No início do século XX, o “american way of life” repercutia a ideia de que tudo que era estrangeiro seria melhor. Os jornais brasileiros, a princípio, resistiam à produção de histórias brasileiras em quadrinhos e davam prioridade às histórias estrangeiras, não só americanas, mas também inglesas e francesas que chegavam ao país.

No início a produção nacional era efêmera e a apropriação dos comics americanos pelo mercado editorial brasileiro foi alvo de críticas quanto à relação entre os quadrinhos e o comportamento desobediente de crianças e adolescentes.

Em nível nacional, a revista Gibi pode ter sido a mais significativa publicação de quadrinhos da época e teve várias versões até o início do século XXI. Ao ser lançada, em 1939, a Gibi atuou na formação de uma cultura quadrinística no país, hoje muito expressiva, principalmente, com as histórias de Maurício de Sousa.

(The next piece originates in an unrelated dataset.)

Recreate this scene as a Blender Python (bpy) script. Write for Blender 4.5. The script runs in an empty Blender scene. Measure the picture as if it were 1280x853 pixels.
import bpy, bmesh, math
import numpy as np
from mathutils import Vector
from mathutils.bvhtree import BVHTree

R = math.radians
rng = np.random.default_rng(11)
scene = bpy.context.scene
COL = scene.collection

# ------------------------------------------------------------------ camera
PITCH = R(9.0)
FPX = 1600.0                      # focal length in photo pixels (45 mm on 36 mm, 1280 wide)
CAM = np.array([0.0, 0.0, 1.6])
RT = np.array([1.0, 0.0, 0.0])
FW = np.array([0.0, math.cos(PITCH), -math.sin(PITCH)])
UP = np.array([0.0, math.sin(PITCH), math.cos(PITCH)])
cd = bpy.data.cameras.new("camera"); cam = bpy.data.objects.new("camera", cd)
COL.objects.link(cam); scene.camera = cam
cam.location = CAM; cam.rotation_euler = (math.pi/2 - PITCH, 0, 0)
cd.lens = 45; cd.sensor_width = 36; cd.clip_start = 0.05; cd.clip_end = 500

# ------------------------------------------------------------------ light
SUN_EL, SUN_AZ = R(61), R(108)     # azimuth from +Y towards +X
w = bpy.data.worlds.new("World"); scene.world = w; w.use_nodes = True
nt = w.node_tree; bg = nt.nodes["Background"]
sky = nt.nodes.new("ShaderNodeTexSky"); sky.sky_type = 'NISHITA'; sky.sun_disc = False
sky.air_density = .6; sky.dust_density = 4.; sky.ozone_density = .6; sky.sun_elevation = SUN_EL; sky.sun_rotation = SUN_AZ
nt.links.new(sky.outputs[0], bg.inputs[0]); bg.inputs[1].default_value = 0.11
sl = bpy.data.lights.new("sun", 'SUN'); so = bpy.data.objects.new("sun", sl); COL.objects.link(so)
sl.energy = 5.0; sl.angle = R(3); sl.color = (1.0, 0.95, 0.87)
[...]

Mas não pense que só o público infantil é contemplado. O Brasil continua explorando temáticas adultas e reflexivas, como é o caso dos nossos vizinhos cearenses em Seres Urbanos – Antologia do Quadrinho Underground Cearense (1991-1998).  O livro foi viabilizado por um edital de incentivo à cultura do Ceará e teve sua produção interrompida porque foi considerado pornográfico. No entanto, em 2015 a equipe conseguiu a publicação e relata na história em quadrinhos o que se chama de submundo da capital cearense nos anos 1990.

Diferentes modelos de publicação de quadrinhos se popularizaram ao redor do mundo e, como não poderia deixar de ser, alcançaram o mercado brasileiro. São muitas variações entre o gibi original, a produção norte-americana, os álbuns europeus e os mangás japoneses. Tem pra todo mundo.